Sunday, January 29, 2012

Companion planting and cover crops


This book is one of my favorite gardening tools. Companion planting or biodynamic farming and gardening are methods of gardening that seek to
emulate the processes that occur in natural plant communities in order to maximize health and yield of our gardens while avoiding all unnatural chemical input and continually improving the quality of the soil.

The practices include planting herbs and flowers within and around vegetable gardens to attract beneficial insects that might prey on the destructive insects. Planting strong smelling herbs amid vegetable plants might serve to repel or confuse insects that rely on smell to find a plant. Knowing that nitrogen fixing plants like beans and peas help to improve the soil might inform a decision to plant heavy feeders next to or after these legumes.

In this Dutch House kitchen garden, I am experimenting with using fava beans and common buckwheat as winter cover crops. The seeds were planted January 10, 2012. I wanted to plant cover crops in the fall but did not because the gardens were so productive. I read that fava beans can germinate in soil temperatures as low as 35 degrees F but suspect that the buckwheat might wait until spring to germinate.

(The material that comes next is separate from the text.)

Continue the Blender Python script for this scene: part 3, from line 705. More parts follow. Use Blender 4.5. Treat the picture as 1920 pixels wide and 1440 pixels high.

Here is a page from Cornell University discussing the types and benefits of cover crops.

Lists of plants that benefit each other and plant combinations to avoid have been compiled based upon observations. They are worth exploring and experimenting with in our efforts to grow beautiful healthy food in alliance with the natural processes that sustain us and our planet.

I noticed in this garden this past autumn that the brussels sprouts plants that were growing amidst the borage suffered no damage from the cabbage moth worms. I will be sure to scatter more borage seeds this year among the plants susceptible to that garden pest.